Esta prática cabal da vida cristã Timóteo deve prescrever e expor (11), a fim de levar seus ouvintes a ocupar-se com ela plenamente conscientes do que fazem. Sua relativa mocidade e natural timidez não devem servir de pretexto para que o desprezem (12; cf. 1Co 16.10-11). Antes, deve apresentar-se francamente diante de todos, como modelo para ser imitado (cf. Fp 3.17; 2Ts 3.9), não só no ensino, como na conduta, e no amor, na fé e na pureza subjacente, dos quais a conduta obviamente é expressão (12). Outrossim, como pessoa chamada para um ministério especial na congregação, deve ele prestar constante atenção (13) às três principais e respectivas responsabilidades: leitura pública das Escrituras; exortação ou pregação (isto é, sermões); doutrina ou ensino (cf. Lc 4.16; At 13.15; At 15.21; At 17.2-3).

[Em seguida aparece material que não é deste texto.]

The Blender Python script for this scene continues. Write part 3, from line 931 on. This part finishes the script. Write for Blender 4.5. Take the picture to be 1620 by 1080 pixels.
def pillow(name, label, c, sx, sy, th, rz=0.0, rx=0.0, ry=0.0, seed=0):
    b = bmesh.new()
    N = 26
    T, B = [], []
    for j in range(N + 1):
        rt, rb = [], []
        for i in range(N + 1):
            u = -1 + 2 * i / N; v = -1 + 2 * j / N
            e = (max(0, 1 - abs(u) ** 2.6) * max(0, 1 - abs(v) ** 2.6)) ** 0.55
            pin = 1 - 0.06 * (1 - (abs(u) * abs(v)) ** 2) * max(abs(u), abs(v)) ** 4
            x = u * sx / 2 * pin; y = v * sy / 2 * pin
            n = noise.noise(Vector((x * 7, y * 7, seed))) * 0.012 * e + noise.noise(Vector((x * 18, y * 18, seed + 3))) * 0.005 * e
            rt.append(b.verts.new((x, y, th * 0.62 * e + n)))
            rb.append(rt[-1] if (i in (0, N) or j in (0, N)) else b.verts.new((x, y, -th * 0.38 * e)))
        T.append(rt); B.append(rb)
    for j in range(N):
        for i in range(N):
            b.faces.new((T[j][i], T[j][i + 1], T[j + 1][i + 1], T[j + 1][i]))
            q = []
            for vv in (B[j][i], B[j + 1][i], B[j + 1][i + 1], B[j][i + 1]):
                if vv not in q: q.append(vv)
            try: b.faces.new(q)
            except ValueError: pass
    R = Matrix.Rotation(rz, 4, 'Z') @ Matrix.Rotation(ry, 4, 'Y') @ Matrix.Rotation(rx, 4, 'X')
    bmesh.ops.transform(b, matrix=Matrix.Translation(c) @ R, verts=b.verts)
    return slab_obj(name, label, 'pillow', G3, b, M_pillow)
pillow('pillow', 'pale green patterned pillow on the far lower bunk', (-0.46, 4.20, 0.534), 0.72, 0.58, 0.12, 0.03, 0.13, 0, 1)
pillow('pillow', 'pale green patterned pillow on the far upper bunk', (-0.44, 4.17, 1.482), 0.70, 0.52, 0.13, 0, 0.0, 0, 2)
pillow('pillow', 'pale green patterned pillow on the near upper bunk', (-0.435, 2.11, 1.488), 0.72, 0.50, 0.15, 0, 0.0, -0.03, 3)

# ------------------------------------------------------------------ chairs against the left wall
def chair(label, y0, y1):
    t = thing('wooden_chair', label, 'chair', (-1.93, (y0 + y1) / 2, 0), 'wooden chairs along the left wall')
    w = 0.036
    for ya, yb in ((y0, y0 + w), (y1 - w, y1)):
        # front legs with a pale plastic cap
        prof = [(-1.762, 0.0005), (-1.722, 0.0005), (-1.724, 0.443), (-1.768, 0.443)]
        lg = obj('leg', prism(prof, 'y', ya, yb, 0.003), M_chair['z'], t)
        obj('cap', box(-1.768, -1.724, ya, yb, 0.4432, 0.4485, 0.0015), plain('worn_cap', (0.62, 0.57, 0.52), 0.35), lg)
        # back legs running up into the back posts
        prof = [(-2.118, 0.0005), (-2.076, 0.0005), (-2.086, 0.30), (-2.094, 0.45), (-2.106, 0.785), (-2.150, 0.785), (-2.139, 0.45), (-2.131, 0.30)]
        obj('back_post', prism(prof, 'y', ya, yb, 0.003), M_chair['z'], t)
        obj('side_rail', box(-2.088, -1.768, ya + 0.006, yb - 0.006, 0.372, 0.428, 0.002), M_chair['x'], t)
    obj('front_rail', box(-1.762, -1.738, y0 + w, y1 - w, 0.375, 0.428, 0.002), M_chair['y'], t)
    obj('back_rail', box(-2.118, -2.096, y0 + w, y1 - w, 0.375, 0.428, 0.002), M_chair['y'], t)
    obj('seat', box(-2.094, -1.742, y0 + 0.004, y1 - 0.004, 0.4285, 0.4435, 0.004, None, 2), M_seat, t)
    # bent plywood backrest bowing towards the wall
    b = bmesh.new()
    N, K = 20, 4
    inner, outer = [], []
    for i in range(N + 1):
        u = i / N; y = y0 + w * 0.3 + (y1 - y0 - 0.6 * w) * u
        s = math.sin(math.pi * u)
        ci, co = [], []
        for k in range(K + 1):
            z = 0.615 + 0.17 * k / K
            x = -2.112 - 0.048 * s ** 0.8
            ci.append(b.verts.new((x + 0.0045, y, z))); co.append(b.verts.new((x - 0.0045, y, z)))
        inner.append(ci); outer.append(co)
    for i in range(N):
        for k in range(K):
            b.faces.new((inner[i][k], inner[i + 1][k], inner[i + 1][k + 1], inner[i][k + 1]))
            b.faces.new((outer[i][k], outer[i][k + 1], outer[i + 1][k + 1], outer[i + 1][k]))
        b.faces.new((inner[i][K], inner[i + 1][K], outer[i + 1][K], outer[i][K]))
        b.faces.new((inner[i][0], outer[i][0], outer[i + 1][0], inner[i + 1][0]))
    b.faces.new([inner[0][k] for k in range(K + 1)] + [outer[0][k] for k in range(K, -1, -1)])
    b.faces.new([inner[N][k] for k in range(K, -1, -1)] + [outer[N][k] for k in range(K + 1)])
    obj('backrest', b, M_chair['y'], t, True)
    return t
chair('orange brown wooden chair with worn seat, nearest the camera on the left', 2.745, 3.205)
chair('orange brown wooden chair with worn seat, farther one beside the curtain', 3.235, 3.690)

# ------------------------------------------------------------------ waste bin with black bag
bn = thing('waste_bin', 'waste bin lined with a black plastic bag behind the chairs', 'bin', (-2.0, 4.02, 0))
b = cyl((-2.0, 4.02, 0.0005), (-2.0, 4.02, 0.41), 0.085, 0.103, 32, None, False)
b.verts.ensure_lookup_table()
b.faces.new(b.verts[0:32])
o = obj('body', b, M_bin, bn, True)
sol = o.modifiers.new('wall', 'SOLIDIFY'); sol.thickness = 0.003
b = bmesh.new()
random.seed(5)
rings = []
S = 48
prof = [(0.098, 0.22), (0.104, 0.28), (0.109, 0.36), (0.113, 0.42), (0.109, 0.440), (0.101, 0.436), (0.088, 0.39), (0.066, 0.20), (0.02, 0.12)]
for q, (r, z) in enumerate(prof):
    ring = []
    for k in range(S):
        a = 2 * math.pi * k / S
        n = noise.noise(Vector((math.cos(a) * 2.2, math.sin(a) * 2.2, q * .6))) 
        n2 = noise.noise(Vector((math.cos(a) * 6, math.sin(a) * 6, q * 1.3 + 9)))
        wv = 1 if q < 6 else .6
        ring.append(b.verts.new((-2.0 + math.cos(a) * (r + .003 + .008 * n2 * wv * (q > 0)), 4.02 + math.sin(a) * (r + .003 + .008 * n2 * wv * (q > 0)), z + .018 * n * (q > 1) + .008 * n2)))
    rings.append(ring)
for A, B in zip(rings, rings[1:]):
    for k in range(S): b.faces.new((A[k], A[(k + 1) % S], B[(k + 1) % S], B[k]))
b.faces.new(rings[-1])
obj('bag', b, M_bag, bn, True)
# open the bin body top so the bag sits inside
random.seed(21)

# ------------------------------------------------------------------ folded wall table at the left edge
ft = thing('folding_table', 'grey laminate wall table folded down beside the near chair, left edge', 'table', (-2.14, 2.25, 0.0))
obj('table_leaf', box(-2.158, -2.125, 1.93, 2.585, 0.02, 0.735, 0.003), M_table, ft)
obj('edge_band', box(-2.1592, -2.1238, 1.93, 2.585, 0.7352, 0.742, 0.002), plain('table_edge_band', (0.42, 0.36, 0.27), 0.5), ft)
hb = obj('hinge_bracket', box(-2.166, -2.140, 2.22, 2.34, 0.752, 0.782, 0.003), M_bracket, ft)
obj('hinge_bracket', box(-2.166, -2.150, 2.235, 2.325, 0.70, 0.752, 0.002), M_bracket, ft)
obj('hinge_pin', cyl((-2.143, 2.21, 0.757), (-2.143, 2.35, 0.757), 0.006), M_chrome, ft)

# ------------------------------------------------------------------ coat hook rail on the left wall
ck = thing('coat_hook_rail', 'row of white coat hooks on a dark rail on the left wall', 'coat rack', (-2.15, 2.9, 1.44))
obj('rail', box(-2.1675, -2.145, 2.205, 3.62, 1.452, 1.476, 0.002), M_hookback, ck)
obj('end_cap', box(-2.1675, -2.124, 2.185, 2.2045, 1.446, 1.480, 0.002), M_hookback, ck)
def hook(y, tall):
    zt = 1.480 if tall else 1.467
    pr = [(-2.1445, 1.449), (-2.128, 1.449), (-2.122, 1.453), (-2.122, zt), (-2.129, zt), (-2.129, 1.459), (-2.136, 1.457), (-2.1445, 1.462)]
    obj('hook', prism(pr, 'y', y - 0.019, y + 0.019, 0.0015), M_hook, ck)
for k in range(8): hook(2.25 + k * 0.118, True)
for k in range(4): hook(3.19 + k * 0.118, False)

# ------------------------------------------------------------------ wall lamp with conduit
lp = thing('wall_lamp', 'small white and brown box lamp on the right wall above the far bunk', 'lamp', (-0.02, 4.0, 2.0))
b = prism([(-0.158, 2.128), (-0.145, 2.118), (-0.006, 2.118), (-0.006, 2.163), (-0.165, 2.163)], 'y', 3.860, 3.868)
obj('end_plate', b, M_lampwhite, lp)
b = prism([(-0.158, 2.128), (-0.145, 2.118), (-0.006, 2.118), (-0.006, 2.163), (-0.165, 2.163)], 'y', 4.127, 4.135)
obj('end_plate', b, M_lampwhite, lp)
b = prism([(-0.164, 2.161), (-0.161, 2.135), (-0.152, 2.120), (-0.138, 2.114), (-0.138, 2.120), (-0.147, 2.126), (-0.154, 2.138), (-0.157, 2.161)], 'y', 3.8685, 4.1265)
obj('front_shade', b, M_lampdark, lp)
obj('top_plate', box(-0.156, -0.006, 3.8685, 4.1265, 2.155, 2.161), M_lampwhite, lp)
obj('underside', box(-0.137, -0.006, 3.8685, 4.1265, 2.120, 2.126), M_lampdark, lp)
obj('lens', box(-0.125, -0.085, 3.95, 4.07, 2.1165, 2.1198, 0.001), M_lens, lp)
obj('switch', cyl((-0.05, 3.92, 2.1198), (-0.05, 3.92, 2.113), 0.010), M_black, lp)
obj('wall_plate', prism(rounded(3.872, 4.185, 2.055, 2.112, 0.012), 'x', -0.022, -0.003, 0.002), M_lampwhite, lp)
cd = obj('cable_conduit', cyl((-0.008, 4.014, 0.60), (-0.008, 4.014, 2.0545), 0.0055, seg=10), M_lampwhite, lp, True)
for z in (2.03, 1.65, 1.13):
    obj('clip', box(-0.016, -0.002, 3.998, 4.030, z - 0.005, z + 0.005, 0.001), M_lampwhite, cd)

Não deve esquecer e deixar de exercer o dom especial que tem para tal ministério (14). Note-se que tal capacidade, recebida de Deus, requer cooperação humana para o seu perfeito exercício (cfr. Fp 2.12-13; 2Tm 1.6). Timóteo tinha tido a certeza do caráter e da comunicação desse dom através do testemunho complementar de uma profecia e de uma solene ordenação (cf. At 13.1-3). Note-se a significativa referência à corporação de anciãos locais, que agiam conjuntamente (presbitério), e a combinação em ordem significativa da profecia e do ato simbólico dirigidos ao recipiente (isto é, "palavra" e "sacramento"). O ministro deve entregar-se de corpo e alma a estas coisas constantemente (15). Não só deve deste modo fazer "progresso", mas deve ficar patente a todos que ele cresce assim na graça do caráter pessoal e na plenitude e qualidade do seu ensino. Tais são os deveres a que ele deve aplicar-se incessantemente (16). Procedendo assim, o ministro assegura sua plena salvação e a de seus ouvintes por igual. Note-se como o ministro explicitamente cumpre o seu ministério por aquilo que diz (aqueles a quem serve são apresentados como ouvintes) e implicitamente o completa pelo seu modo de vida.